Pedro Miguel
Ahora resulta muy correcto realizar coloquios, cumbres y conferencias internacionales sobre tráfico de personas y exhibir el alma partida por el destino de millones de individuos que son reducidos a la esclavitud en campos de trabajo forzado y en actividades delictivas; de niñas destinadas a satisfacer pedófilos y a la producción de pornografía para ese mismo mercado; de mujeres adultas vendidas por Internet en un vasto sistema de comercio electrónico de carne humana; de discapacitados que son secuestrados en sus lugares de origen y puestos a pedir limosna en ciudades y países remotos.
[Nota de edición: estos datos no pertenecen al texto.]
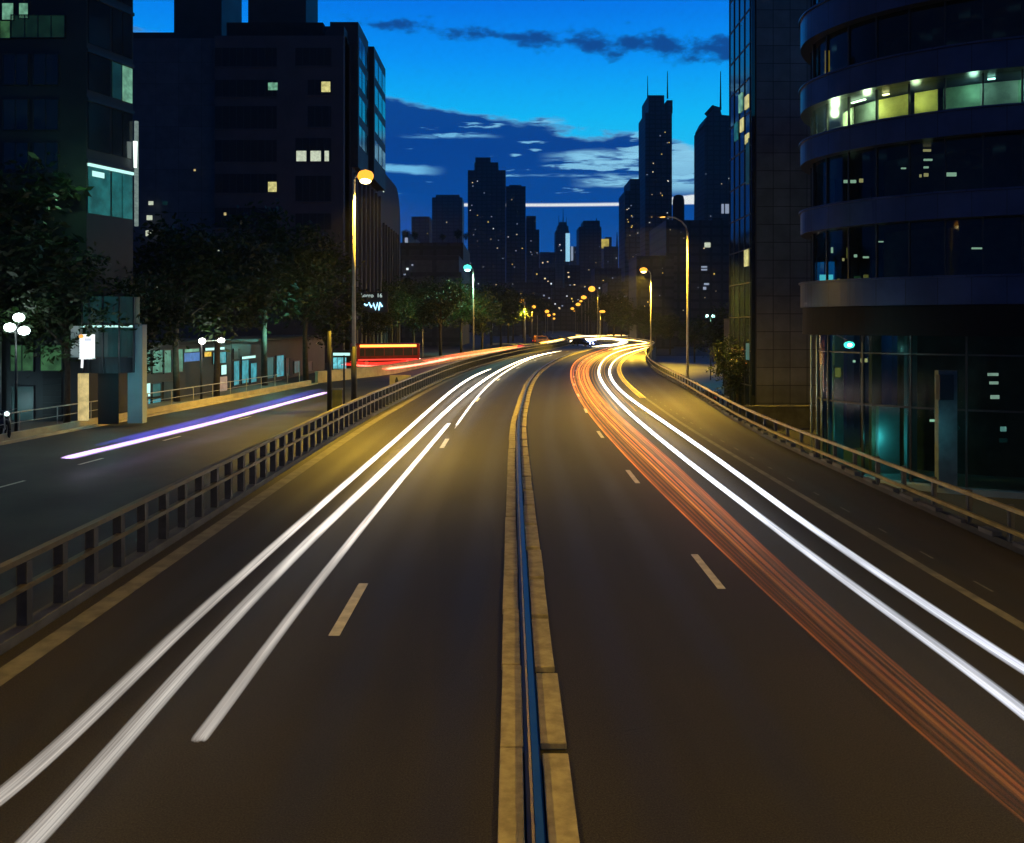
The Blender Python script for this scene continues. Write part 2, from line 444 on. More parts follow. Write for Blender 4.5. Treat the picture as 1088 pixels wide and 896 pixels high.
# painted lines
MB().sheet(course(-8.45, -40, 400), course(-8.03, -40, 400), .004).build('edge_line', M_wornline, road)
MB().sheet(course(8.95, -40, 400), course(9.17, -40, 400), .004).build('edge_line', M_line if False else M_wornline, road)
for k, (y, p) in enumerate(stations(4.0, 4.0, 260, 12.4)):
    y0 = y + 2.2
    if y0 < 15: continue
    MB().sheet([rp(y0 + t, 4.03) for t in (0, 1.4, 2.8)], [rp(y0 + t, 4.20) for t in (0, 1.4, 2.8)], .004).build('lane_dash', M_line, road)
for k, (y, p) in enumerate(stations(-3.4, 3.0, 260, 24.0)):
    y0 = y + 12.8
    MB().sheet([rp(y0 + t, -3.50) for t in (0, 1.6, 3.2)], [rp(y0 + t, -3.30) for t in (0, 1.6, 3.2)], .004).build('lane_dash', M_line, road)
for k, (y, p) in enumerate(stations(9.7, 8.0, 120, 2.6)):
    r_ = random.uniform(0.5, 1.0)
    MB().sheet([rp(y, 9.62), rp(y + r_, 9.62)], [rp(y, 9.68), rp(y + r_, 9.68)], .004).build('shoulder_dash', M_wornline, road)

# carriageway on the left, below the level of the main road's fence
FARK = [(-31.0, -20), (-26.7, 20), (-23.9, 41.8), (-21.2, 62), (-18.7, 83), (-15.6, 92), (-13.2, 100), (-11.2, 117), (-6.5, 150), (3, 200), (12, 250)]
def fark(Y):
    for (a, b) in zip(FARK, FARK[1:]):
        if Y <= b[1]: return a[0] + (b[0] - a[0]) * (Y - a[1]) / (b[1] - a[1])
    return FARK[-1][0]
yy = [y for y in ys(-20, 230, 4, 1.02)]
sr = MB().sheet([(fark(y), y) for y in yy], [(min(rp(y, LO - .02)[0], rp(y, LO)[0]), y) for y in yy], -.02)
sr = struct(sr.build('side_road', M_asphalt2))
for y0 in (35.2, 29.9, 42.5, 52):
    xa = (fark(y0) + rp(y0, LO)[0]) / 2 - .5
    MB().sheet([(xa, y0), (xa + .18, y0 + 1.7)], [(xa + .14, y0 - .02), (xa + .32, y0 + 1.68)], -.012).build('lane_dash', M_line, sr)
pv = MB().sheet([(-95, y) for y in yy if y < 86], [(fark(y) - .25, y) for y in yy if y < 86], .13)
struct(pv.build('pavement', M_pave))
pv = MB().quad((-95, 86, .0), (-18, 86, .0), (14, 262, .0), (-95, 262, .0)); struct(pv.build('service_road', M_asphalt2))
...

Desde luego, como ocurre con todo comercio ilícito, para que éste exista, se desarrolle y deje ganancias astronómicas (se habla de 30 mil millones de dólares al año, pero bien podría ser más), es requisito indispensable el establecimiento de vínculos de complicidad sólidos, estables y confiables entre los traficantes y las autoridades de los países de origen, tránsito y destino de los esclavos modernos. Ese es ciertamente el caso de México, cuyo gobierno no cumple plenamente con las normas mínimas para la erradicación de la trata de personas, a decir de un documento oficial reciente del Departamento de Estado (https://is.gd/LCjL99).
Las normas mínimas a las se refiere el texto son, básicamente, la erradicación de las complicidades de funcionarios públicos, el otorgamiento de recursos suficientes para identificar, perseguir y procesar penalmente a los comerciantes de carne humana y el establecimiento de servicios especializados de apoyo y seguimiento a víctimas con la calidad y en la cantidad requeridas.
Sin faltar a la verdad en esos puntos, el enfoque del Reporte sobre tráfico de personas 2017 (en los que incluso se queda corto y pálido) esconde una hipocresía monumental porque el fenómeno delictivo no puede circunscribirse al ámbito policial-judicial ni al social: su origen es el modelo económico en el que los seres humanos son vistos principal y finalmente como objetos de los que es susceptible extraer alguna utilidad. Es hipócrita, en efecto, que el gobierno de un país cuya agricultura e industria cifran buena parte de su competitividad internacional en el subsidio de salarios baratos para los extranjeros indocumentados se atreva a calificar el desempeño de otras naciones en materia de tráfico de personas.
De hecho, el Tratado de Libre Comercio de América del Norte (TLCAN) fue y sigue siendo, entre otras cosas, un instrumento para impulsar las exportaciones mexicanas de población. Formalmente, los migrantes nacionales no son esclavos ni están, en su mayor parte, constreñidos por la fuerza a sus lugares de trabajo, pero el acuerdo comercial produjo el desmantelamiento del agro y de la industria al sur del río Bravo y con ello obligó a millones de personas a la emigración con sólo tres destinos posibles: la informalidad miserable, la delincuencia organizada o el tránsito hacia el Norte. Sería extremadamente ingenuo pensar que los gobiernos que negociaron el instrumento comercial no hicieron previamente el cálculo de la enorme corriente humana que iba a generar. Para efectos prácticos, el TLCAN volvió al mexicano un gobierno pollero que ha venido perpetrando el crimen de vender su población a Estados Unidos, y al estadunidense, un gobierno explotador que ha usado durante décadas el margen de ventaja que le otorga el trabajo indocumentado para mantener la pujanza económica de su país.
Después vendría, en ambos lados de la frontera común, el establecimiento de rutinas corruptas para modular el tráfico de personas a conveniencia de las circunstancias productivas y electorales. Los denominadores comunes entre los giros empresariales gringos que utilizan como insumo la mano de obra indocumentada y los depredadores sexuales que acuden al territorio nacional para abusar de menores es que se benefician de una relación profundamente desigual determinada por el poderío económico y que unos y otros violan las leyes. En ese contexto resulta casi lógico que agentes del Instituto Nacional de Migración vendieran centroamericanos indocumentados a Los Zetas (https://is.gd/2OZTHn) o que un presidente de la República promoviera la exportación de fuerza de trabajo mexicana con una declaración racista (https://is.gd/kxohwZ).
El negocio ha sido establecido desde las más altas esferas gubernamentales y se mantiene con la complicidad de ministros o secretarios de Hacienda, Interior o Gobernación, fiscales y procuradores, gobernadores y legisladores. Pero hoy, hasta los traficantes de personas se indignan ante el tráfico de personas.